Театр для крепостной актрисы (Третьякова) - страница 76

Это лишь фрагмент из жизни большого, со множеством обитателей, дома, где дни и годы, сменяя друг друга, приносили и горести, и радости. И все, что писал Сергей Дмитриевич по собственным впечатлениям, и слышанное им о Татьяне Васильевне от других людей наводит на мысль, что светлая душа Шлыковой была не только благом для ее близких, но и для нее самой.

Наверное, крепостная балерина Шереметевых прожила в общем-то счастливую жизнь. А ведь, казалось бы, странно думать так о женщине, как у нас говорят, с несложившейся личной жизнью. Не было у Шлыковой никакого «социального статуса». Она так и осталась «деушкой при комнатах Прасковьи Ивановны». Злые языки могли бы сказать: приживалка.

Однако читаешь о ней и думаешь: а ведь и верно, слишком много для удач и несчастий заложено в самом человеческом характере.
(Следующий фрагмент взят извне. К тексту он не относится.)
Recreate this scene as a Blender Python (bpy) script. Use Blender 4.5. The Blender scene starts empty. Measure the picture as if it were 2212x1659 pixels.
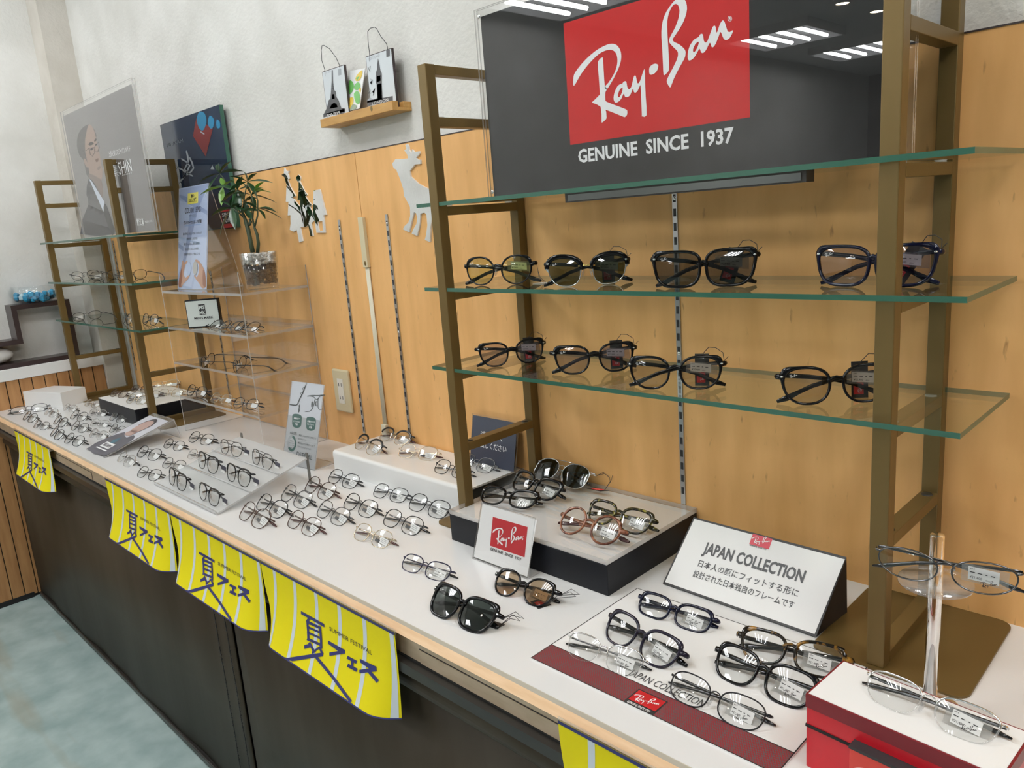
import bpy, math, random
from mathutils import Vector, Matrix
random.seed(7)
scene = bpy.context.scene
COL = scene.collection
# ---------------------------------------------------------------- camera
RC = ((0.71015874, 0.70005701, -0.0747981), (0.09783289, -0.2033347, -0.97420928), (-0.69721108, 0.68452552, -0.21288852))
FPX, CX, CY = 1666.2, 1106.0, 829.5
EYE = Vector((0.0, -1.1037, 1.34))
cam_data = bpy.data.cameras.new('camera')
cam = bpy.data.objects.new('camera', cam_data)
COL.objects.link(cam)
cam_data.sensor_width = 36.0
cam_data.lens = FPX / 2212 * 36.0
cam_data.clip_start = 0.02
right, down, fwd = (Vector(r) for r in RC)
cam.matrix_world = Matrix(((right.x, -down.x, -fwd.x, EYE.x), (right.y, -down.y, -fwd.y, EYE.y), (right.z, -down.z, -fwd.z, EYE.z), (0, 0, 0, 1)))
scene.camera = cam
# ---------------------------------------------------------------- exposure and world
scene.view_settings.view_transform = 'Standard'
scene.view_settings.look = 'None'
scene.view_settings.gamma = 1.0
scene.view_settings.use_curve_mapping = False
scene.view_settings.exposure = 0.0
scene.cycles.max_bounces = 10
scene.cycles.diffuse_bounces = 4
scene.cycles.glossy_bounces = 4
scene.cycles.transmission_bounces = 6
scene.cycles.transparent_max_bounces = 48
scene.cycles.sample_clamp_indirect = 4.0
scene.cycles.caustics_reflective = False
scene.cycles.caustics_refractive = False
world = bpy.data.worlds.new('world')
scene.world = world
world.use_nodes = True
world.node_tree.nodes['Background'].inputs[0].default_value = (0.9, 0.95, 1.0, 1)
world.node_tree.nodes['Background'].inputs[1].default_value = 0.25
TUBE_POWER = 49.0
# ---------------------------------------------------------------- points from the photograph (2212 x 1659)
def ray(x, y):
    return right * ((x - CX) / FPX) + down * ((y - CY) / FPX) + fwd
def onp(x, y, p, n):
    d = ray(x, y); n = Vector(n)
    return EYE + d * ((Vector(p) - EYE).dot(n) / d.dot(n))
def wz(x, y, z): return onp(x, y, (0, 0, z), (0, 0, 1))
def wy(x, y, Y): return onp(x, y, (0, Y, 0), (0, 1, 0))
def wx(x, y, X): return onp(x, y, (X, 0, 0), (1, 0, 0))
def crop(x0, y0, s): return lambda x, y: (x0 + x / s, y0 + y / s)
# ---------------------------------------------------------------- mesh building
class MB:
    def __init__(self):
        self.v, self.f, self.m, self.s = [], [], [], []
    def add(self, vs, fs, mi=0, smooth=False):
        b = len(self.v)
        self.v.extend(Vector(p) for p in vs)
        for f in fs:
            self.f.append(tuple(b + i for i in f)); self.m.append(mi); self.s.append(smooth)
        return self
    def box(self, x0, x1, y0, y1, z0, z1, mi=0):
        vs = [(x, y, z) for z in (z0, z1) for y in (y0, y1) for x in (x0, x1)]
        return self.add(vs, [(0, 2, 3, 1), (4, 5, 7, 6), (0, 1, 5, 4), (2, 6, 7, 3), (0, 4, 6, 2), (1, 3, 7, 5)], mi)
    def hexa(self, b, t, mi=0):           # bottom quad, top quad (same winding, counter-clockwise from above)
        n = len(b)
        fs = [tuple(reversed(range(n))), tuple(range(n, 2 * n))] + [(i, (i + 1) % n, n + (i + 1) % n, n + i) for i in range(n)]
        return self.add(list(b) + list(t), fs, mi)
    def slab(self, quad, n, th, mi=0, mi_edge=None):   # quad given from the front, thickness goes against n
        q = [Vector(p) for p in quad]; n = Vector(n).normalized()
        k = len(q); back = [p - n * th for p in q]
        b = len(self.v)
        self.add(q + back, [tuple(range(k)), tuple(reversed(range(k, 2 * k)))], mi)
        me = mi if mi_edge is None else mi_edge
        for i in range(k):
            j = (i + 1) % k
            self.f.append((b + i, b + k + i, b + k + j, b + j)); self.m.append(me); self.s.append(False)
        return self
    def tube(self, pts, r, n=8, mi=0, closed=False, caps=True):
        pts = [Vector(p) for p in pts]; N = len(pts)
        rs = r if isinstance(r, (list, tuple)) else [r] * N
        rings = []; up = None
        for i in range(N):
            a = pts[(i - 1) % N] if (closed or i > 0) else pts[i]
            c = pts[(i + 1) % N] if (closed or i < N - 1) else pts[i]
            d = (c - a).normalized()
            if up is None:
                up = Vector((0, 0, 1)) if abs(d.z) < 0.9 else Vector((1, 0, 0))
            s = d.cross(up).normalized(); up = s.cross(d).normalized()
            rings.append([pts[i] + (s * math.cos(2 * math.pi * k / n) + up * math.sin(2 * math.pi * k / n)) * rs[i] for k in range(n)])
        fs = []
        M = N if closed else N - 1
        for i in range(M):
            j = (i + 1) % N
            for k in range(n):
                fs.append((i * n + k, i * n + (k + 1) % n, j * n + (k + 1) % n, j * n + k))
        if caps and not closed:
            fs += [tuple(reversed(range(n))), tuple((N - 1) * n + k for k in range(n))]
        return self.add([p for q in rings for p in q], fs, mi, True)
    def sweep(self, secs, mi=0, closed=False, mis=None, smooth=True):    # list of equal-length point rings
        n = len(secs[0]); N = len(secs); b = len(self.v)
        self.v.extend(Vector(p) for s in secs for p in s)
        for i in range(N if closed else N - 1):
            j = (i + 1) % N
            for k in range(n):
                self.f.append((b + i * n + k, b + i * n + (k + 1) % n, b + j * n + (k + 1) % n, b + j * n + k))
                self.m.append(mis[i] if mis else mi); self.s.append(smooth)
        if not closed:
            self.f.append(tuple(b + k for k in reversed(range(n)))); self.m.append(mis[0] if mis else mi); self.s.append(False)
            self.f.append(tuple(b + (N - 1) * n + k for k in range(n))); self.m.append(mis[-1] if mis else mi); self.s.append(False)
        return self
    def ball(self, c, r, nu=10, nv=6, mi=0, rot=None):
        r = (r, r, r) if not isinstance(r, (tuple, list)) else r
        c = Vector(c); vs = []; fs = []
        for j in range(nv + 1):
            t = math.pi * j / nv
            for i in range(nu):
                p = 2 * math.pi * i / nu
                q = Vector((r[0] * math.sin(t) * math.cos(p), r[1] * math.sin(t) * math.sin(p), r[2] * math.cos(t)))
                vs.append(c + (rot @ q if rot else q))
        for j in range(nv):
            for i in range(nu):
                fs.append((j * nu + i, (j + 1) * nu + i, (j + 1) * nu + (i + 1) % nu, j * nu + (i + 1) % nu))
        return self.add(vs, fs, mi, True)
    def lathe(self, c, prof, n=32, mi=0, smooth=True):
        c = Vector(c); vs = []
        for r, z in prof:
            vs += [c + Vector((r * math.cos(2 * math.pi * i / n), r * math.sin(2 * math.pi * i / n), z)) for i in range(n)]
        fs = [(j * n + i, j * n + (i + 1) % n, (j + 1) * n + (i + 1) % n, (j + 1) * n + i) for j in range(len(prof) - 1) for i in range(n)]
        return self.add(vs, fs, mi, smooth)
    def build(self, name, mats, parent=None, origin=None, bevel=0.0):
        me = bpy.data.meshes.new(name)
        o = bpy.data.objects.new(name, me)
        COL.objects.link(o)
        if parent is not None:
            org = ORG.get(parent.name, Vector((0, 0, 0)))
            o.parent = parent
        else:
            if origin is None:
                xs = [p.x for p in self.v]; ys = [p.y for p in self.v]
                origin = Vector(((min(xs) + max(xs)) / 2, (min(ys) + max(ys)) / 2, min(p.z for p in self.v)))
            org = Vector(origin); o.location = org
        ORG[o.name] = org
        me.from_pydata([p - org for p in self.v], [], self.f)
        mats = mats if isinstance(mats, (list, tuple)) else [mats]
        for m in mats: me.materials.append(m)
        me.polygons.foreach_set('material_index', self.m)
        me.polygons.foreach_set('use_smooth', self.s)
        if bevel:
            b = o.modifiers.new('bevel', 'BEVEL'); b.width = bevel; b.segments = 2; b.limit_method = 'ANGLE'; b.angle_limit = 0.6
        return o
ORG = {}
def tag(o, label=None, cat=None, group=None, kind=None):
    if label: o['label'] = label
    if cat: o['category'] = cat
    if group: o['group'] = group
    if kind: o['kind'] = kind
    return o
def thing(name, loc, label, cat, group=None):
    o = bpy.data.objects.new(name, None); COL.objects.link(o)
    o.location = Vector(loc); ORG[o.name] = Vector(loc); o.empty_display_size = 0.03
    return tag(o, label, cat, group)
def copy_tree(o, parent=None):
    c = o.copy(); COL.objects.link(c)
    if parent is not None: c.parent = parent
    for ch in o.children: copy_tree(ch, c)
    return c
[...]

И, не будь Татьяна Васильевна такой, какой описывает ее Шереметев, неизвестно, как бы все обернулось.

Ей, наверное, и в голову не приходило сетовать на свое одиночество. Многие ли женщины при мужьях и детях избавлены от него? Но ответная любовь, забота и признание возвращаются только к тем, кто сам щедр и, не рассчитывая на взаимность, тратит сердце на окружающих только потому, что по- другому не умеет.

Конечно, можно думать, что Татьяне Васильевне, которой Шереметевы, надо признать, создали прекрасные жизненные условия, было за .что благодарить их. Но нет, ее сердечность и такая редкостная черта, как желание услужить ближнему, распространялись на всех.

Однажды на именинном обеде Дмитрия Николаевича при большом сборе петербургской аристократии скромный учитель рисования Тихобразов, приставленный к наследнику Сереже, несколько перебрал и ни с того ни с сего пустился вприсядку. Гости были ошарашены, а граф явно смущен.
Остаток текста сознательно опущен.